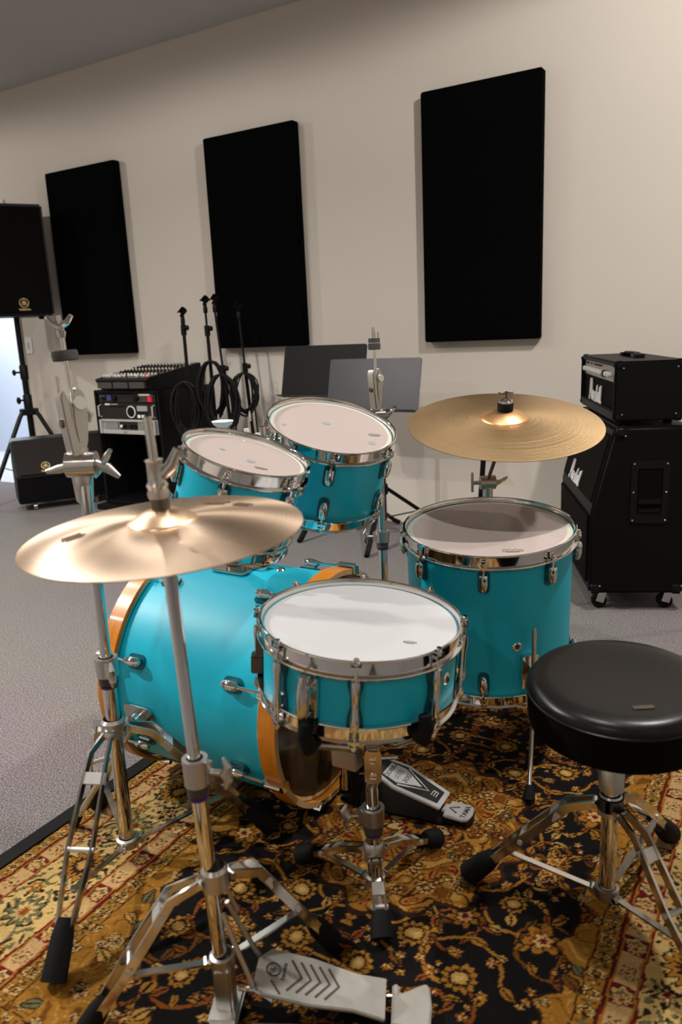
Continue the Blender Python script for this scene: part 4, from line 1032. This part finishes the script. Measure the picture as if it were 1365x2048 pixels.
# ================================================================== hardware
def az_of(p, b): return math.atan2(p[1] - b[1], p[0] - b[0])

def tripod(t, base, feet, zh, zl, m=CHROME_W, lw=.013, foot_h=.07, foot_r=.016, hubr=.022, rk=.62, foot_t=0.0, knee=.0, spread=.020, bolt=True):
    """double-braced legs: t at base (world), feet in world xy, hub height zh, lower collar zl"""
    base = V(*base)
    mb = MB(); mb.lathe([(hubr * .75, zh - .022), (hubr, zh - .018), (hubr, zh + .014), (hubr * .78, zh + .020)], 18)
    mb.build('leg_hub', CAST, t)
    MB().lathe([(hubr * .72, zl - .010), (hubr * .95, zl - .008), (hubr * .95, zl + .010), (hubr * .72, zl + .012)], 18).build('brace_collar', CAST, t)
    for f in feet:
        d = V(f[0] - base.x, f[1] - base.y, 0); r = d.length; d.normalize(); p = V(-d.y, d.x, 0)
        A = d * (hubr + .004) + V(0, 0, zh - .004); K = d * (hubr + .05) + V(0, 0, zh - .018 + knee); E = d * r + V(0, 0, RUGZ + .012)
        Mid = K.lerp(E, .45)
        mb = MB()
        for sg in (-1, 1):
            mb.bar([A + p * sg * .008, K + p * sg * (spread * .75), Mid + p * sg * spread, K.lerp(E, .8) + p * sg * spread * .55, E.lerp(K, .03) + p * sg * .003], .0045, lw, up=(0, 0, 1))
        mb.tube([A - p * .014, A + p * .014], .0055, 8)
        lg = mb.build('leg', m, t)
        MB().tube([Mid - p * (spread + .004), Mid + p * (spread + .004)], .005, 8).build('rivet', SILVER, lg); Q = K.lerp(E, .12); mb = MB()
        mb.box((0, 0, 0), (.022, spread * 1.9, .012), fr(Q, (E - K).cross(p), E - K)); mb.build('spacer', SILVER, lg)
        dd = (E - K).normalized(); G0 = E - dd * foot_h
        MB().tube([G0, G0.lerp(E, .3), E], [foot_r * .72, foot_r, foot_r * 1.12], 12).build('rubber_foot', RUBBER, lg)
        B = K.lerp(E, rk)
        mb = MB(); 
        mb.bar([d * hubr * .9 + V(0, 0, zl), B - V(0, 0, .004)], .012, .004, up=(0, 0, 1)); mb.tube([d * (hubr + .004) + V(0, 0, zl) - p * .009, d * (hubr + .004) + V(0, 0, zl) + p * .009], .006, 8)
        mb.build('brace', m, t)

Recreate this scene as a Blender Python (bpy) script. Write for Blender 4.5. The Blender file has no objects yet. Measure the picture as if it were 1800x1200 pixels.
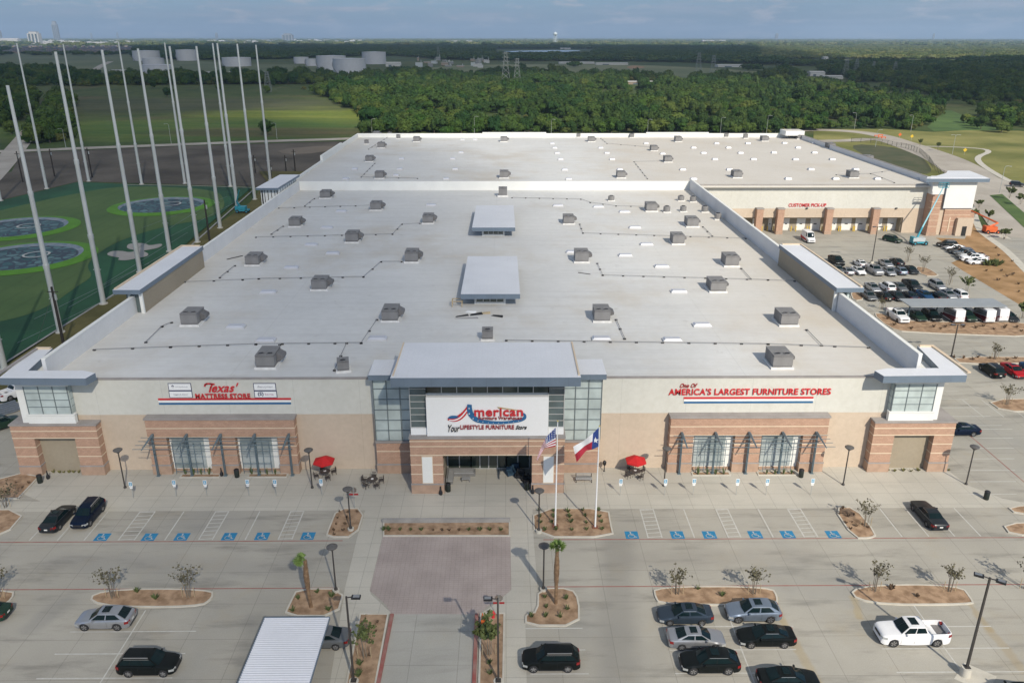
import bpy, bmesh, math, random
import numpy as np
from mathutils import Vector, Matrix, Quaternion
R_ = math.radians
sc = bpy.context.scene
COL = sc.collection
# ------------------------------------------------------------------ camera, sky, sun, exposure
FOC = 1400.0; CH = 48.5                       # focal length in photo pixels (1800 wide), eye height in metres
PIT = math.atan(535/FOC); YAW = math.atan(14/FOC*math.cos(PIT)); ROL = 0.0008
cf = Vector((math.sin(YAW)*math.cos(PIT), math.cos(YAW)*math.cos(PIT), -math.sin(PIT)))
cr = Vector((math.cos(YAW), -math.sin(YAW), 0)); cu = cr.cross(cf)
cr2 = cr*math.cos(ROL)+cu*math.sin(ROL); cu2 = -cr*math.sin(ROL)+cu*math.cos(ROL)
cd = bpy.data.cameras.new('camera'); cam = bpy.data.objects.new('camera', cd); COL.objects.link(cam)
cd.sensor_width = 36; cd.lens = FOC*36/1800; cd.clip_start = 1; cd.clip_end = 120000
m = Matrix((cr2, cu2, -cf)).transposed().to_4x4(); m.translation = (0, 0, CH); cam.matrix_world = m
sc.camera = cam
SUN = Vector((0.37*math.cos(R_(37)), -0.93*math.cos(R_(37)), math.sin(R_(37)))).normalized()
sl = bpy.data.lights.new('sun', 'SUN'); sl.energy = 4.15; sl.angle = R_(0.6); sl.color = (1.0, 0.92, 0.79)
so = bpy.data.objects.new('sun', sl); COL.objects.link(so)
so.rotation_euler = SUN.to_track_quat('Z', 'Y').to_euler(); so.location = (60, -100, 150)
sc.view_settings.view_transform = 'Standard'; sc.view_settings.look = 'None'
sc.view_settings.exposure = 0.27; sc.view_settings.gamma = 1.0
w = bpy.data.worlds.new('World'); sc.world = w; w.use_nodes = True
nt = w.node_tree; nt.nodes.clear()
def N(nt, t, **k):
    n = nt.nodes.new(t)
    for a, b in k.items(): setattr(n, a, b)
    return n
def mathn(nt, op, a, b=None, c=None, clamp=False):
    n = N(nt, 'ShaderNodeMath', operation=op); n.use_clamp = clamp
    for i, v in enumerate((a, b, c)):
        if v is None: continue
        if isinstance(v, (int, float)): n.inputs[i].default_value = v
        else: nt.links.new(v, n.inputs[i])
    return n.outputs[0]
def mixc(nt, f, a, b, mode='MIX'):
    n = N(nt, 'ShaderNodeMix', data_type='RGBA', blend_type=mode)
    for i, v in ((0, f), (6, a), (7, b)):
        if isinstance(v, (int, float)): n.inputs[i].default_value = v
        elif isinstance(v, (tuple, list)): n.inputs[i].default_value = (*v[:3], 1)
        else: nt.links.new(v, n.inputs[i])
    return n.outputs[2]
def ramp(nt, f, a, b):
    n = N(nt, 'ShaderNodeMapRange'); n.interpolation_type = 'SMOOTHSTEP'
    nt.links.new(f, n.inputs[0]); n.inputs[1].default_value = a; n.inputs[2].default_value = b
    return n.outputs[0]
def noise(nt, vec, scale, detail=5, rough=.55):
    n = N(nt, 'ShaderNodeTexNoise'); n.inputs['Scale'].default_value = scale
    n.inputs['Detail'].default_value = detail; n.inputs['Roughness'].default_value = rough
    if vec is not None: nt.links.new(vec, n.inputs['Vector'])
    return n.outputs['Fac']
sky = N(nt, 'ShaderNodeTexSky', sky_type='NISHITA'); sky.sun_disc = False
sky.sun_elevation = R_(37); sky.sun_rotation = math.atan2(0.37, -0.93); sky.air_density = 1.0; sky.dust_density = 1.5; sky.ozone_density = 2.0
tc = N(nt, 'ShaderNodeTexCoord'); mp = N(nt, 'ShaderNodeMapping'); nt.links.new(tc.outputs['Generated'], mp.inputs[0])
mp.inputs['Scale'].default_value = (1, 1, 14)
cl = ramp(nt, noise(nt, mp.outputs[0], 7.5, 8, .6), .46, .74)
cl = mathn(nt, 'MULTIPLY', cl, .75)
skyc = mixc(nt, 1.0, sky.outputs[0], (.58, .75, 1.02), 'MULTIPLY')
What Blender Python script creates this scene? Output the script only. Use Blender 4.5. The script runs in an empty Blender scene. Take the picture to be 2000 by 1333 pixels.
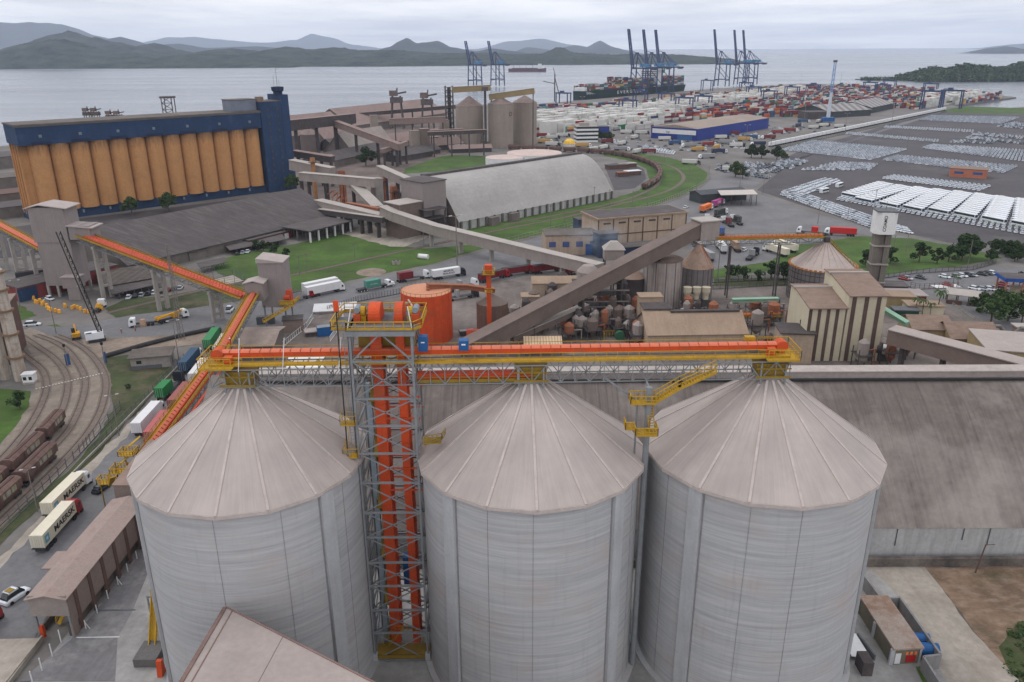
import bpy, math, random
from mathutils import Vector, noise
R = math.radians
rnd = random.Random(7)
scene = bpy.context.scene
col = scene.collection

# ---------------------------------------------------------------- camera
F = 1540.0; PITCH = math.atan((666.5 - 92) / F); ROLL = R(0.25); H = 90.0
CP, SP = math.cos(PITCH), math.sin(PITCH)
def ray(u, v):
    x = (u - 1000) / F; y = (v - 666.5) / F
    c, s = math.cos(ROLL), math.sin(ROLL)
    x, y = c * x - s * y, s * x + c * y
    return (x, CP - y * SP, -SP - y * CP)
def G(u, v, z=0.0):            # place surveyed on the level z (photo point u, v)
    d = ray(u, v); t = (z - H) / d[2]
    return Vector((d[0] * t, d[1] * t, z))
def A(u, v, Y):                # place surveyed at the distance Y
    d = ray(u, v); t = Y / d[1]
    return Vector((d[0] * t, Y, H + d[2] * t))
def zat(u, v, Y): return A(u, v, Y).z

cam = bpy.data.cameras.new('camera'); co = bpy.data.objects.new('camera', cam); col.objects.link(co)
cam.sensor_width = 36; cam.lens = 36 * F / 2000; cam.clip_start = 1; cam.clip_end = 120000
co.location = (0, 0, H)
from mathutils import Matrix
co.matrix_world = Matrix.Translation((0, 0, H)) @ Matrix.Rotation(R(90) - PITCH, 4, 'X') @ Matrix.Rotation(ROLL * -1, 4, 'Z')
scene.camera = co
scene.view_settings.view_transform = 'Standard'
try: scene.view_settings.look = 'None'
except Exception: pass
scene.view_settings.exposure = 0.0
scene.cycles.max_bounces = 5; scene.cycles.diffuse_bounces = 2; scene.cycles.glossy_bounces = 2
scene.cycles.transparent_max_bounces = 8; scene.cycles.volume_bounces = 1
scene.cycles.use_denoising = True

# ---------------------------------------------------------------- materials
def S(r, g, b, k=1.0):         # sRGB 0..255 -> linear, times k
    f = lambda c: ((c / 255 + .055) / 1.055) ** 2.4 if c > 10 else c / 255 / 12.92
    return (f(r) * k, f(g) * k, f(b) * k)
MATS = {}
class NT:
    def __init__(s, tree): s.t = tree; s.n = tree.nodes; s.l = tree.links
    def add(s, typ, **kw):
        n = s.n.new(typ)
        for k, v in kw.items():
            if k.startswith('i_'):
                n.inputs[int(k[2:]) if k[2:].isdigit() else k[2:].replace('_', ' ')].default_value = v
            else: setattr(n, k, v)
        return n
    def link(s, a, b): s.l.new(a, b)
    def math(s, op, a, b=None):
        n = s.n.new('ShaderNodeMath'); n.operation = op
        for i, x in enumerate((a, b)):
            if x is None: continue
            if isinstance(x, (int, float)): n.inputs[i].default_value = x
            else: s.l.new(x, n.inputs[i])
        return n.outputs[0]
    def noise(s, vec, scale, detail=4, rough=.6):
        n = s.n.new('ShaderNodeTexNoise'); n.inputs['Scale'].default_value = scale
        n.inputs['Detail'].default_value = detail; n.inputs['Roughness'].default_value = rough
        if vec is not None: s.l.new(vec, n.inputs['Vector'])
        return n.outputs['Fac']
    def mapping(s, vec, scale=(1, 1, 1), rot=(0, 0, 0)):
        n = s.n.new('ShaderNodeMapping'); n.inputs['Scale'].default_value = scale; n.inputs['Rotation'].default_value = rot
        s.l.new(vec, n.inputs['Vector']); return n.outputs[0]
    def ramp(s, fac, a, b, lo=0.0, hi=1.0):
        n = s.n.new('ShaderNodeMapRange'); n.inputs[1].default_value = a; n.inputs[2].default_value = b
        n.inputs[3].default_value = lo; n.inputs[4].default_value = hi; n.clamp = True
        s.l.new(fac, n.inputs[0]); return n.outputs[0]
    def mix(s, fac, a, b, blend='MIX'):
        n = s.n.new('ShaderNodeMix'); n.data_type = 'RGBA'; n.blend_type = blend
        for i, x in ((0, fac), (6, a), (7, b)):
            if isinstance(x, (int, float)): n.inputs[i].default_value = x
            elif isinstance(x, tuple): n.inputs[i].default_value = (*x[:3], 1)
            else: s.l.new(x, n.inputs[i])
        return n.outputs[2]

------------

→ **Exercise description**: In the listing above, find the line containing "What Blender Python" and the line containing "col = scene.collection". Print those two lines and every line between them exactly, with no pictures.

→ **Response to this task**:
What Blender Python script creates this scene? Output the script only. Use Blender 4.5. The script runs in an empty Blender scene. Take the picture to be 2000 by 1333 pixels.
import bpy, math, random
from mathutils import Vector, noise
R = math.radians
rnd = random.Random(7)
scene = bpy.context.scene
col = scene.collection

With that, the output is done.